The cost of leveraging nature’s precious trees to help buffer the planet from global warming could amount to nearly US$400 billion by mid-century, according to an analysis published in the journal Nature Communications.
With this investment, the study estimates, global forests could capture around 6000 million tonnes of carbon dioxide (CO2) emissions each year over the next three decades – equating to around a tenth of that needed across all sectors to limit warming to 1.5 degrees Celsius.
The study confirmed the most important target is stopping deforestation in tropical forests, which would account for a third to a half of total mitigations. This includes Sub Saharan Africa, South America and Southeast Asia.
Other regions would benefit most from better forest management, replanting and harvest rotation. Reforestation could sequester up to 2600 million tonnes.
“Our findings confirm a critical role for protecting, managing and restoring forests in mitigating global climate change,” says lead author Kemen Austin from RTI International, a non-profit research organisation in the US.
“Avoided tropical deforestation is one of the most important levers for achieving these targets,” she adds. “Mitigation from improved forest management is another important tool, especially in the temperate and boreal regions.”
The analysis also revealed that the costs accelerate quickly. While it would take just $2 billion to reduce CO2 emissions by 600 million tonnes, this would escalate to $393 billion for 6000 million tonnes (six gigatonnes) by 2055.
“We find that mitigation in the forest sector will not be consistently low-cost, as has been assumed across previous research efforts,” Austin explains. “As we mitigate more and more, will have to pay higher and higher costs to achieve each additional unit of mitigation.”
The importance of forests is not trivial. Added to their carbon sequestration potential, Austin notes other values include protection of biodiversity resources, ecosystem services and livelihoods.
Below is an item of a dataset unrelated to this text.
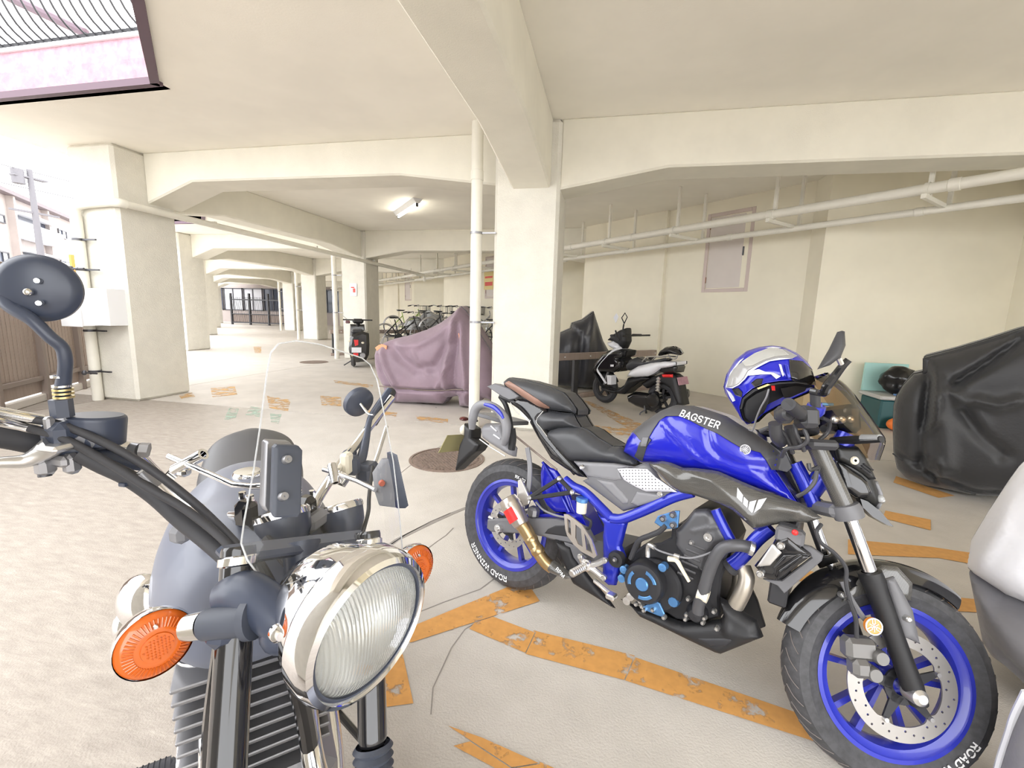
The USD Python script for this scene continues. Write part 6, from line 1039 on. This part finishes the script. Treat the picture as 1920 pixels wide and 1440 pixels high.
SB = [(-0.611, 0.429), (-0.587, 0.407), (-0.493, 0.369), (-0.389, 0.366), (-0.271, 0.496), (-0.2, 0.434), (-0.163, 0.113), (-0.25, -0.027), (-0.365, 0.026), (-0.425, 0.075), (-0.462, 0.097), (-0.502, 0.114), (-0.531, 0.152)]
part(sv, 'silver_panel', puff(SA, .05, .20, .16, mirror=True, s=.02, ridges=[([(-0.528, 0.788), (-0.525, 0.626), (-0.559, 0.483)], .02, .02)]), 'silver_sheet', smooth=True, label='silver upper panel of the sheet')
part(sv, 'dark_panel', puff(SB, .05, .20, .16, mirror=True, s=.02, ridges=[([(-0.507, 0.207), (-0.45, 0.182), (-0.378, 0.128)], -.02, .015)]), 'dark_sheet', smooth=True, label='dark lower panel of the sheet')
part(sv, 'piping', tube([(-0.593, -0.1, 0.459), (-0.57, -0.1, 0.438), (-0.48, -0.1, 0.402), (-0.38, -0.1, 0.4)], .005, 6), 'edge_piping')
part(sv, 'dark_panel', puff([(-.28, .45), (-.22, .85), (.1, 1.0), (.5, .92), (1.0, .88), (1.35, .7), (1.42, .3), (1.3, .16), (.6, .2), (.1, .16), (-.2, .14)], .06, .20, .2, mirror=True, s=.05), 'dark_sheet', smooth=True)
for x in (-.02, 1.18): part(sv, 'wheel', join(lathe([(.20, -.05), (.26, -.06), (.29, 0), (.26, .06), (.20, .05)], (x, 0, .29), (0, 1, 0), 40, True), lathe([(0, -.03), (.205, -.03), (.205, .03), (0, .03)], (x, 0, .29), (0, 1, 0), 30)), 'tyre')
tr = thing('covered_motorcycle', 'pale sheet edge with white trim in the bottom right corner', 'motorcycle cover', M=fr(1.55, .85, -46))
part(tr, 'sheet', puff([(-0.604, 0.382), (-0.612, 0.302), (-0.615, 0.242), (-0.618, 0.154), (-0.619, 0.032), (-0.607, -0.134), (-0.483, -0.06), (-0.376, 0.302), (-0.411, 0.543), (-0.519, 0.54)], .03, .12, .1, mirror=True, s=.03), 'dark_sheet', smooth=True)
part(tr, 'white_trim', tube([(-0.6, -0.05, 0.412), (-0.609, -0.05, 0.334), (-0.611, -0.05, 0.281), (-0.615, -0.05, 0.187), (-0.616, -0.05, 0.068)], .010, 8), 'helmet_white')
part(tr, 'leg', cyl(np.array([(-0.485, 0, -0.046)][0]), np.array([(-0.485, 0, -0.046)][0])*np.array((1, 1, 0)), .03), 'black_steel')

# ---------------------------------------------------------------- white scooter by the back wall
ws = thing('scooter', 'white and black scooter with a pink number plate by the back wall', 'scooter', M=fr(.45, 6.5, -38))
def S(nm, m, mt, **k): return part(ws, nm, m, mt, **k)
def mir(f): return join(f(1), f(-1))
def wsw(c, R, w):
    c = np.array(c); t = S('tyre', lathe([(R*.62, -w*.4), (R*.8, -w*.5), (R*.95, -w*.3), (R, 0), (R*.95, w*.3), (R*.8, w*.5), (R*.62, w*.4)], c, (0, 1, 0), 36, True), 'rubber'); S('rim', lathe([(R*.64, -w*.36), (R*.55, -w*.2), (R*.55, w*.2), (R*.64, w*.36)], c, (0, 1, 0), 36, True), 'engine_dark'); S('hub', lathe([(0, -w*.5), (R*.2, -w*.5), (R*.2, w*.5), (0, w*.5)], c, (0, 1, 0), 16), 'engine_dark')
    S('spoke', join(*[xf(bb((0, -.012, -.016), (R*.58, .012, .016)), np.array([[math.cos(a), 0, -math.sin(a), c[0]], [0, 1, 0, c[1]], [math.sin(a), 0, math.cos(a), c[2]], [0, 0, 0, 1.]])) for a in np.linspace(.3, .3+2*np.pi, 6)[:-1]]), 'engine_dark')
fw_, rw_ = np.array([(-0.549, 0, 0.193), (0.436, 0, 0.212)]); fw_[2] = .24; rw_[2] = .24
wsw(fw_, .235, .09); wsw(rw_, .235, .10)
S('front_mudguard', xf(arc_shell(.27, .055, .5, 2.5), np.array([[1, 0, 0, fw_[0]], [0, 1, 0, 0], [0, 0, 1, fw_[2]], [0, 0, 0, 1.]])), 'matt_black', smooth=True); S('fork', mir(lambda s: tube([fw_+(0, .06*s, 0), fw_+(.10, .06*s, .30)], .018, 10, 0)), 'alu_grey')
LS = [(-0.722, 0.49), (-0.674, 0.582), (-0.556, 0.713), (-0.44, 0.823), (-0.283, 0.861), (-0.119, 0.849), (-0.141, 0.768), (-0.215, 0.736), (-0.149, 0.686), (-0.166, 0.603), (-0.257, 0.528), (-0.581, 0.489), (-0.665, 0.462), (-0.546, 0.305), (-0.459, 0.266), (-0.236, 0.265), (-0.108, 0.366), (-0.059, 0.47), (0.051, 0.484), (0.193, 0.518), (0.282, 0.498), (0.128, 0.431), (-0.045, 0.294), (-0.115, 0.218), (-0.351, 0.198), (-0.499, 0.243), (-0.614, 0.348)]
S('leg_shield', puff(LS, .10, .10, .10, mirror=True, s=.02), 'matt_black', smooth=True); S('white_edge', tube([(-0.377, -0.205, 0.346), (-0.477, -0.205, 0.448), (-0.546, -0.205, 0.523), (-0.51, -0.205, 0.61), (-0.396, -0.205, 0.736), (-0.285, -0.205, 0.835), (-0.154, -0.205, 0.885)], .017, 8), 'helmet_white', label='white edge of the leg shield')
S('inner_box', puff([(-0.633, 0.604), (-0.477, 0.77), (-0.281, 0.836), (-0.128, 0.841), (-0.149, 0.751), (-0.214, 0.728), (-0.149, 0.686), (-0.165, 0.595), (-0.257, 0.524), (-0.499, 0.508), (-0.626, 0.51)], .18, .04, .05), 'gloss_black'); S('paper_tag', plate([(-0.362, 0.473), (-0.283, 0.478), (-0.272, 0.343), (-0.342, 0.337)], .10, .225), 'helmet_white'); S('small_label', plate([(-0.309, 0.634), (-0.246, 0.64), (-0.248, 0.611), (-0.31, 0.604)], .22, .226), 'helmet_white')
S('rear_body', puff([(-0.061, 0.486), (-0.012, 0.58), (0.109, 0.657), (0.28, 0.714), (0.494, 0.758), (0.66, 0.767), (0.665, 0.724), (0.596, 0.695), (0.454, 0.657), (0.345, 0.568), (0.195, 0.49), (0.279, 0.529), (0.051, 0.487)], .12, .10, .08, mirror=True, s=.02), 'helmet_white', smooth=True, label='white tail panel'); S('rear_lower', puff([(0.281, 0.514), (0.476, 0.599), (0.605, 0.6), (0.672, 0.564), (0.783, 0.212), (0.706, 0.198), (0.575, 0.402), (0.473, 0.447), (0.34, 0.429), (0.225, 0.35), (0.131, 0.4)], .06, .06, .06, mirror=True), 'matt_black')
S('tail_lamp', puff([(0.435, 0.685), (0.641, 0.721), (0.667, 0.695), (0.651, 0.62), (0.493, 0.586), (0.407, 0.628)], .09, .04, .04, mirror=True), 'gloss_black'); S('red_reflector', puff([(0.469, 0.583), (0.621, 0.601), (0.625, 0.558), (0.489, 0.54)], .12, .04, .03), 'red_badge')
S('seat', puff([(-0.13, 0.64), (-0.062, 0.727), (0.027, 0.767), (0.102, 0.743), (0.175, 0.719), (0.442, 0.79), (0.508, 0.782), (0.414, 0.728), (0.197, 0.674), (0.041, 0.61), (-0.086, 0.564)], .06, .12, .07, mirror=True, s=.02), 'seat_vinyl', smooth=True)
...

Her team calculated the global costs of reducing greenhouse gas emissions across 16 regions by protecting, managing, restoring and planting forests using the Global Timber Model – a dynamic economic model representing the world’s forestry sector.
They used it to predict future forest land area, management, trade and greenhouse gas fluxes, factoring in carbon pricing. According to Austin, the model improves on previous studies, which had lower estimates, by capturing leakage – how activities in one region influence markets and activities in others.
“For example, if delayed harvests in one area increase the cost of timber, harvests might proceed more rapidly in another region,” she says, “resulting in smaller total quantity of avoided greenhouse gas emissions than if we measured the impact of the initial harvest delay alone.”
But little has been done to estimate the global costs of achieving this. The authors hope the analysis will help prioritise resources and inform more efficient policies to reduce emissions. To achieve the 1.5-degree-Celsius target, they calculate that carbon prices would need to reach $281 per tonne of CO2 in 2055.
The study assumes this global carbon price can be implemented consistently across all nations and doesn’t factor in related costs.
“We do not consider transaction costs of pricing carbon,” says Austin, “which include costs of setting up institutional frameworks for financing, consultation and participation, and the costs of systems for monitoring reporting and verification, which could be substantial.”
Still, it seems trifling compared to the hundreds of trillions of dollars unchecked warming could mount to.
Austin and co-authors also note that, among other things, future research should factor in “potential impacts of climate change on forest growth and productivity”.
Indeed, studies reveal trees’ capacity to store carbon is not finite, suggesting that protecting forests, while vital, should not replace strategies to reduce emissions.